«Se ci fosse un referendum, voterei no». Il presidente della Camera Roberto Fico torna a parlare di Tav, dopo la lettera pubblicata ieri su La Stampa, e sferza gli alleati della Lega. La vera necessità della politica – ribadisce Fico a margine della commemorazione delle vittime della strage di Piazza Fontana – non è quella di indire un referendum che «il Movimento, da sempre schierato contro la Tav, non può volere», quanto piuttosto quella di «comprendere che tipo di società si vuole costruire. Per le energie rinnovabili, per l’abbandono del carbone, del gas e delle fonti fossili: secondo me la Tav non va in questa direzione».

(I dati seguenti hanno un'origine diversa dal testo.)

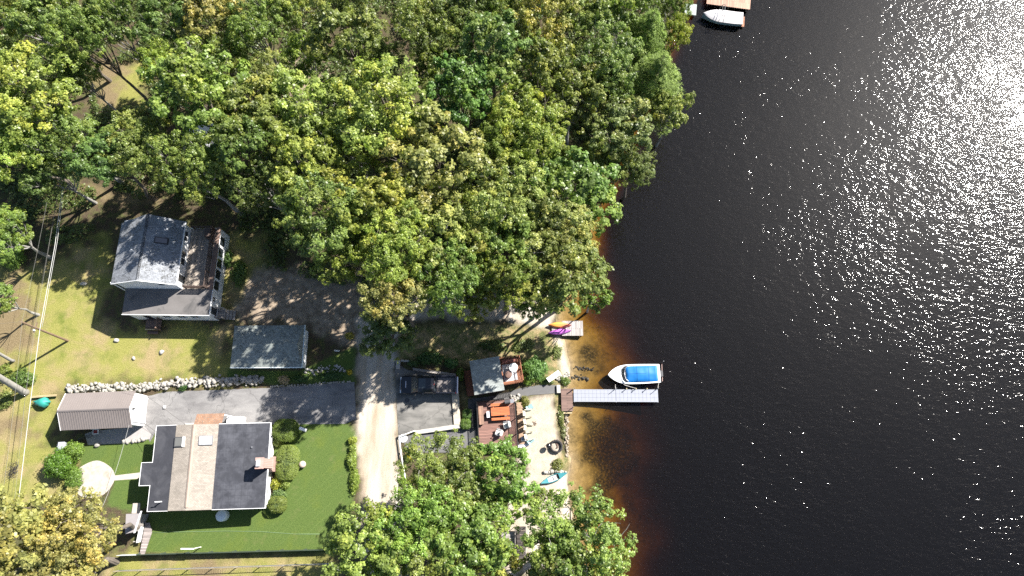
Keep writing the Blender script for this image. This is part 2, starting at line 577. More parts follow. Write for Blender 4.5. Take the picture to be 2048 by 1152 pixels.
def ground_material():
    m, nt, b = new_mat("ground_cover")
    v = coords(nt, world=True)

    def attr(k):
        a = N(nt, "ShaderNodeAttribute"); a.attribute_name = "zone_" + k
        return a.outputs["Fac"]
    fine = noise(nt, v, 9.0, 5, 0.75)
    grain = noise(nt, v, 26.0, 3, 0.7)
    mid = noise(nt, v, 1.3, 5, 0.65)
    big = noise(nt, v, 0.28, 4, 0.6, 0.4)
    # forest floor: leaf litter with thin grass
    lit = ramp(nt, fine, [(0.28, (0.03, 0.023, 0.015)), (0.5, (0.075, 0.056, 0.036)), (0.72, (0.17, 0.128, 0.085))])
    thin = ramp(nt, fine, [(0.3, (0.04, 0.055, 0.018)), (0.7, (0.14, 0.15, 0.05))])
    c = mix(nt, ramp(nt, mid, [(0.44, (0, 0, 0)), (0.6, (0.75,) * 3)]), lit, thin)
    # dry lawn
    d1 = ramp(nt, fine, [(0.25, (0.12, 0.13, 0.028)), (0.5, (0.235, 0.23, 0.062)), (0.78, (0.42, 0.37, 0.15))])
    d2 = ramp(nt, fine, [(0.25, (0.17, 0.13, 0.06)), (0.5, (0.30, 0.23, 0.12)), (0.75, (0.44, 0.35, 0.21))])
    d3 = ramp(nt, fine, [(0.25, (0.055, 0.085, 0.012)), (0.75, (0.17, 0.21, 0.04))])
    dry = mix(nt, ramp(nt, big, [(0.46, (0, 0, 0)), (0.66, (0.9,) * 3)]), d1, d2)
    dry = mix(nt, ramp(nt, noise(nt, v, 0.45, 5, 0.6, 0.3), [(0.5, (0, 0, 0)), (0.7, (0.8,) * 3)]), dry, d3)
    c = mix(nt, attr('dry'), c, dry)
    c = mix(nt, attr('litter'), c, mix(nt, 0.5, d2, lit))
    bank = mix(nt, ramp(nt, mid, [(0.42, (0, 0, 0)), (0.6, (1, 1, 1))]), ramp(nt, fine, [(0.3, (0.05, 0.07, 0.02)), (0.7, (0.2, 0.21, 0.08))]), d2)
    c = mix(nt, attr('bank'), c, bank)
    # mown lawn with faint mower tracks
    l = ramp(nt, fine, [(0.25, (0.043, 0.074, 0.019)), (0.5, (0.082, 0.126, 0.031)), (0.78, (0.145, 0.186, 0.052))])
    wv = N(nt, "ShaderNodeTexWave", wave_type='BANDS', bands_direction='X')
    wv.inputs["Scale"].default_value = 0.5
    wv.inputs["Distortion"].default_value = 2.2
    wv.inputs["Detail"].default_value = 2
    nt.links.new(coords(nt, rot=R(44), world=True), wv.inputs["Vector"])
    tr = ramp(nt, wv.outputs["Fac"], [(0.955, (0, 0, 0)), (0.995, (0.34,) * 3)])
    tr = mix(nt, 1.0, tr, ramp(nt, noise(nt, v, 0.5, 3), [(0.4, (0, 0, 0)), (0.6, (1, 1, 1))]), 'MULTIPLY')
    l = mix(nt, tr, l, (0.14, 0.19, 0.06))
    l = mix(nt, ramp(nt, noise(nt, v, 0.35, 5, 0.65), [(0.52, (0, 0, 0)), (0.72, (0.7,) * 3)]), l, d3)
    l = mix(nt, ramp(nt, noise(nt, v, 0.8, 6, 0.75), [(0.56, (0, 0, 0)), (0.75, (0.6,) * 3)]), l, (0.17, 0.165, 0.07))
    c = mix(nt, attr('lush'), c, l)
    c = mix(nt, attr('earth'), c, ramp(nt, mid, [(0.3, (0.16, 0.12, 0.085)), (0.5, (0.29, 0.23, 0.17)), (0.7, (0.42, 0.345, 0.265))]))
    # packed sandy road
    wv2 = coords(nt, (0.75, 0.12, 1), world=True)
    rd = ramp(nt, noise(nt, wv2, 1.1, 5, 0.6), [(0.32, (0.36, 0.285, 0.205)), (0.5, (0.47, 0.41, 0.335)), (0.68, (0.56, 0.51, 0.45))])
    rd = mix(nt, 0.5, rd, ramp(nt, fine, [(0.3, (0.75,) * 3), (0.65, (1.08,) * 3)]), 'MULTIPLY')
    c = mix(nt, attr('dirt'), c, rd)
    sn = ramp(nt, mid, [(0.35, (0.40, 0.34, 0.265)), (0.65, (0.49, 0.43, 0.355))])
    sn = mix(nt, 0.3, sn, ramp(nt, noise(nt, coords(nt, (1, 0.5, 1), world=True), 5, 5, 0.7), [(0.33, (0.45,) * 3), (0.5, (1.0,) * 3)]), 'MULTIPLY')
    c = mix(nt, attr('sand'), c, sn)
    # lake bed: tan sand with dark weed beds
    bd = ramp(nt, noise(nt, v, 2.2, 5, 0.75), [(0.3, (0.34, 0.25, 0.14)), (0.6, (0.56, 0.42, 0.25))])
    weed = ramp(nt, noise(nt, v, 0.33, 5, 0.68, 0.5), [(0.50, (0, 0, 0)), (0.62, (0.85,) * 3)])
    spots = ramp(nt, noise(nt, v, 3.0, 6, 0.8), [(0.42, (0.25,) * 3), (0.6, (1, 1, 1))])
    weed = mix(nt, 1.0, weed, spots, 'MULTIPLY')
    bd = mix(nt, weed, bd, (0.12, 0.095, 0.05))
    wz = mix(nt, 1.0, attr('weed'), ramp(nt, noise(nt, v, 4.5, 5, 0.85), [(0.36, (0.2,) * 3), (0.52, (1, 1, 1))]), 'MULTIPLY')
    bd = mix(nt, wz, bd, (0.05, 0.042, 0.022))
    c = mix(nt, attr('bed'), c, bd)
    c = mix(nt, 0.38, c, ramp(nt, grain, [(0.32, (0.55,) * 3), (0.66, (1.35,) * 3)]), 'MULTIPLY')
    nt.links.new(c, b.inputs["Base Color"])
    b.inputs["Roughness"].default_value = 0.95
    b.inputs["Specular IOR Level"].default_value = 0.15
    h = N(nt, "ShaderNodeMath", operation='ADD')
    nt.links.new(fine, h.inputs[0]); nt.links.new(grain, h.inputs[1])
    bump(nt, b, h.outputs[0], 0.7, 0.06)
    return m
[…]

La visione d’insieme proposta dal presidente della Camera, che dal progetto dall’alta velocità Torino-Lione allarga lo sguardo a un diverso modello di sviluppo per il Paese, si scontra con le convinzioni degli alleati di governo della Lega. «Se la questione viene posta da un punto di vista filosofico», avverte il viceministro ai Trasporti Edoardo Rixi, «allora è evidente che noi siamo favorevoli al Tav, alle grandi opere e a uno sviluppo del Paese che guarda alle imprese». Ma anche all’interno del Movimento c’è chi si discosta dalla linea di Fico. La proposta di referendum, ritenuta inaccettabile dal presidente della Camera, vede infatti il placet del ministro dei Trasporti Danilo Toninelli. E Silvio Berlusconi, ospite a Porta a porta, soffia ulteriormente sul fuoco: «Ho sentito Salvini, ho parlato direttamente con lui. Mi ha detto di essere assolutamente convinto che la Tav vada fatta, senza referendum».
La miccia dello scontro sulle grandi opere è accesa da tempo all’interno della maggioranza. «Sappiamo benissimo che il conflitto con la Lega scoppierà con la pubblicazione dell’analisi costi benefici», sostiene Luca Carabetta, deputato piemontese e volto emergente del M5S. La convinzione diffusa, all’interno dei Cinque stelle, è che dal dossier del ministero dei Trasporti non possa che arrivare una bocciatura del progetto dell’alta velocità in Val Susa. «Perché al di là dell’ammodernamento della linea storica, per noi il problema resta il tunnel di base. E quello non è migliorabile. O si fa o non si fa», dice Carabetta. Ma il rischio più grande per il Movimento, spiega il Cinque stelle Andrea Colletti, deputato vicino alla corrente ortodossa guidata da Fico, è che «non potremmo mai sopportare un sì al Tav. Non terrebbe il gruppo parlamentare né la rete di attivisti sul territorio. Rischieremmo di implodere».
C’è chi all’interno della maggioranza, tra le file della Lega, aspetta proprio l’incidente che possa aprire una crisi di governo. Il viceministro Rixi, invece, tenta la via pragmatica. Se dalla Francia o da Bruxelles dovesse arrivare una frenata sulle tempistiche di completamento della Torino-Lione, «se ci dicessero che verrà completata dopo il 2030, allora potremmo anche pensare di trovare soluzioni alternative». Il problema, per Rixi, è quello di «rispondere in un tempo ragionevole alle esigenze delle nostre aziende. Dobbiamo evitare che muoiano perché tenute fuori dalle vie del commercio. Se per la Tav ci diranno che ci vorrà troppo tempo, potremmo convogliare i nostri sforzi sui valichi alpini, dalla Genova-Ventimiglia al Brennero».
Al di là della diplomazia e delle alternative proposte, resta dunque una certa distanza tra la «visione del mondo» proposta da Fico e quella di matrice leghista. Divergenze ampie, che travalicano le posizioni della maggioranza di governo. E che arrivano sia dalle opposizioni, dove viene bollata come «pauperista» la proposta del presidente della Camera, sia dalla società civile. Mino Giachino, promotore della petizione «sì Tav» e tra gli organizzatori della piazza del 10 novembre, invita Fico ad «aprire un dibattito in Parlamento, l’unico che possa modificare le decisioni assunte negli anni scorsi. E non si affidi a una analisi costi e benefici faziosa come quella di Toninelli».